(Rows from a 3D scene dataset)
______

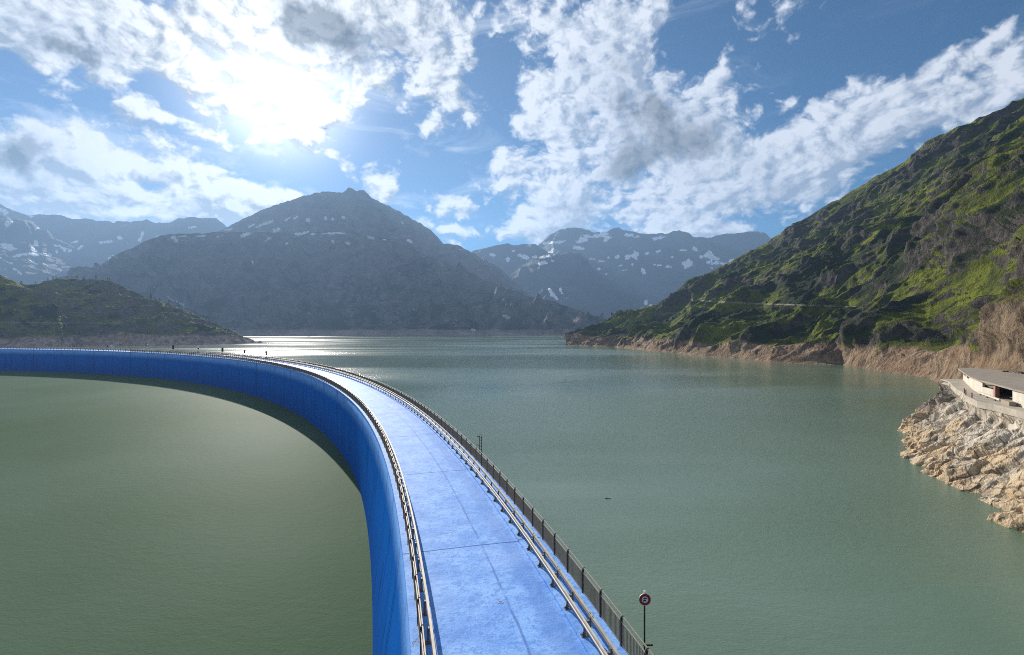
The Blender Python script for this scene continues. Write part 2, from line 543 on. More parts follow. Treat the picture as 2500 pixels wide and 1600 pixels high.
# ------------------------------------------------------------------ lake
def water_mat(matte=False):
    m, g, b = new_mat('matte_water' if matte else 'lake_water')
    p = world_pos(g)
    big = g.noise(g.mapping(p, loc=(310, 95, 0), rot=(0, 0, R(-8)), sc=(.4, 1.4, 1)), .006, 5, .6, .4)
    wind = g.ramp(big, .40, .62)
    c = g.mix(g.ramp(g.noise(p, .010, 4, .55), .35, .65), *(((.066, .112, .064), (.096, .146, .104)) if matte else ((.112, .172, .106), (.138, .202, .136))))
    g.link(c, b.inputs['Base Color'])
    b.inputs['IOR'].default_value = 1.6
    if matte:
        b.inputs['Specular IOR Level'].default_value = .004  # gloss cut to almost none on this sheet, keeping out the sun's glare
    if matte:
        b.inputs['Roughness'].default_value = .6
    else:
        g.link(g.m('MULTIPLY_ADD', wind, .09, .09), b.inputs['Roughness'])
    w1 = g.noise(g.mapping(p, rot=(0, 0, R(25)), sc=(1, 1.8, 1)), .55, 6, .62, .3)
    w2 = g.noise(g.mapping(p, rot=(0, 0, R(-15)), sc=(1, 1.6, 1)), 2.6, 6, .7, .2)
    w3 = g.noise(p, .07, 4, .55)
    h = g.m('ADD', g.m('MULTIPLY', w1, .42), g.m('ADD', g.m('MULTIPLY', w2, .30), g.m('MULTIPLY', w3, .5)))
    bump(g, b, h, g.m('MULTIPLY_ADD', wind, .0 if matte else .27, .22 if matte else .11), 1.0)
    return m


mb = MB()
S = 16000
mb.add([(-S, -3000, 0), (S, -3000, 0), (S, S, 0), (-S, S, 0)], [(0, 1, 2, 3)])
lake = mb.build('water', water_mat())
tag(lake, 'green rippled lake water to the right of the blue dam', 'water', kind='structure')
mb = MB()
ring_ = [(-361.9 + 372 * math.cos(a), -63.5 + 372 * math.sin(a), .004) for a in np.linspace(R(-60), R(130), 160)]
mb.add(ring_ + [(-1500, 221.5, .004), (-1500, -600, .004)], [tuple(range(162))])
tag(mb.build('water', water_mat(True)), 'calm green low-gloss water in the hollow of the blue dam', 'water', kind='structure')

# ------------------------------------------------------------------ mountains
M_FAR = terrain_mat('far_rock', 420.0, rock=(.075, .080, .090), rock2=(.040, .044, .054), grass=(.05, .06, .03), grass2=(.04, .045, .03), bstr=.5)
M_MID = terrain_mat('massif_rock', 120.0, rock=(.24, .21, .20), rock2=(.085, .074, .076), grass=(.055, .062, .026), grass2=(.022, .025, .014), bank=(.50, .38, .31), bank2=(.30, .22, .19), bstr=1.0)
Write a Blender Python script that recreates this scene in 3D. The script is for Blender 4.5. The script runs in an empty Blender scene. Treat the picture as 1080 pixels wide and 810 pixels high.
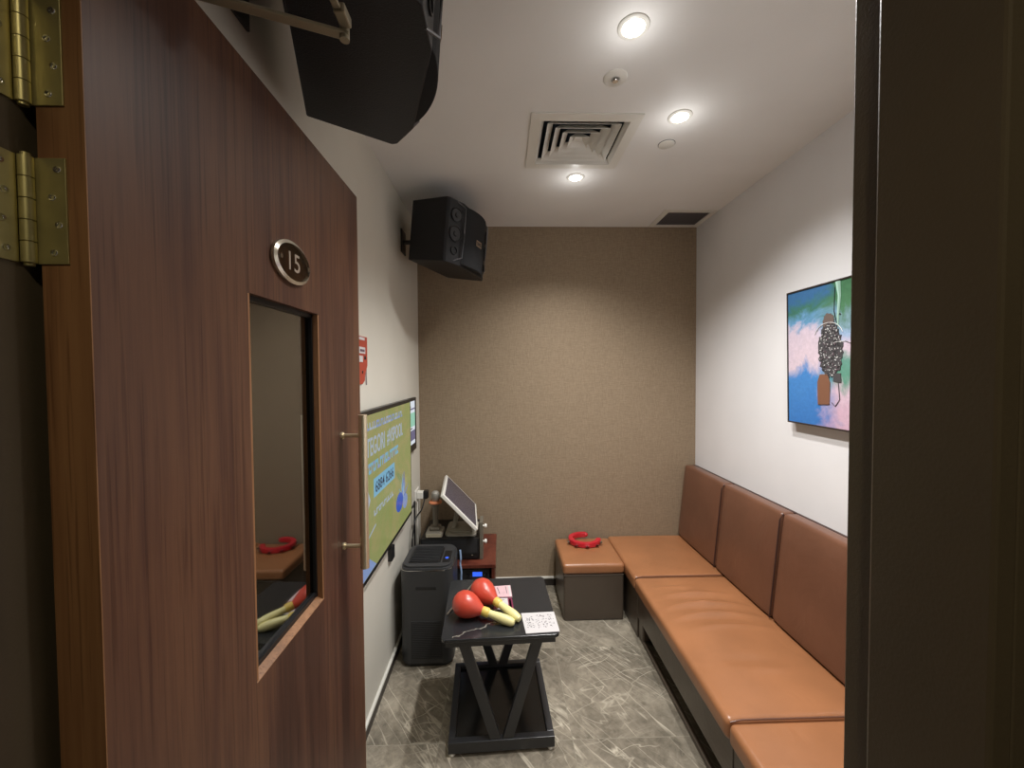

______

● **WHAT THE EXERCISE ASKS**
All the records need to be repeated exactly, with the images dropped.

● **RESPONSE**
The Blender Python script for this scene continues. Write part 2, from line 543 on. More parts follow. Treat the picture as 2500 pixels wide and 1600 pixels high.
# ------------------------------------------------------------------ lake
def water_mat(matte=False):
    m, g, b = new_mat('matte_water' if matte else 'lake_water')
    p = world_pos(g)
    big = g.noise(g.mapping(p, loc=(310, 95, 0), rot=(0, 0, R(-8)), sc=(.4, 1.4, 1)), .006, 5, .6, .4)
    wind = g.ramp(big, .40, .62)
    c = g.mix(g.ramp(g.noise(p, .010, 4, .55), .35, .65), *(((.066, .112, .064), (.096, .146, .104)) if matte else ((.112, .172, .106), (.138, .202, .136))))
    g.link(c, b.inputs['Base Color'])
    b.inputs['IOR'].default_value = 1.6
    if matte:
        b.inputs['Specular IOR Level'].default_value = .004  # gloss cut to almost none on this sheet, keeping out the sun's glare
    if matte:
        b.inputs['Roughness'].default_value = .6
    else:
        g.link(g.m('MULTIPLY_ADD', wind, .09, .09), b.inputs['Roughness'])
    w1 = g.noise(g.mapping(p, rot=(0, 0, R(25)), sc=(1, 1.8, 1)), .55, 6, .62, .3)
    w2 = g.noise(g.mapping(p, rot=(0, 0, R(-15)), sc=(1, 1.6, 1)), 2.6, 6, .7, .2)
    w3 = g.noise(p, .07, 4, .55)
    h = g.m('ADD', g.m('MULTIPLY', w1, .42), g.m('ADD', g.m('MULTIPLY', w2, .30), g.m('MULTIPLY', w3, .5)))
    bump(g, b, h, g.m('MULTIPLY_ADD', wind, .0 if matte else .27, .22 if matte else .11), 1.0)
    return m


mb = MB()
S = 16000
mb.add([(-S, -3000, 0), (S, -3000, 0), (S, S, 0), (-S, S, 0)], [(0, 1, 2, 3)])
lake = mb.build('water', water_mat())
tag(lake, 'green rippled lake water to the right of the blue dam', 'water', kind='structure')
mb = MB()
ring_ = [(-361.9 + 372 * math.cos(a), -63.5 + 372 * math.sin(a), .004) for a in np.linspace(R(-60), R(130), 160)]
mb.add(ring_ + [(-1500, 221.5, .004), (-1500, -600, .004)], [tuple(range(162))])
tag(mb.build('water', water_mat(True)), 'calm green low-gloss water in the hollow of the blue dam', 'water', kind='structure')

# ------------------------------------------------------------------ mountains
M_FAR = terrain_mat('far_rock', 420.0, rock=(.075, .080, .090), rock2=(.040, .044, .054), grass=(.05, .06, .03), grass2=(.04, .045, .03), bstr=.5)
M_MID = terrain_mat('massif_rock', 120.0, rock=(.24, .21, .20), rock2=(.085, .074, .076), grass=(.055, .062, .026), grass2=(.022, .025, .014), bank=(.50, .38, .31), bank2=(.30, .22, .19), bstr=1.0)
Write a Blender Python script that recreates this scene in 3D. The script is for Blender 4.5. The script runs in an empty Blender scene. Treat the picture as 1080 pixels wide and 810 pixels high.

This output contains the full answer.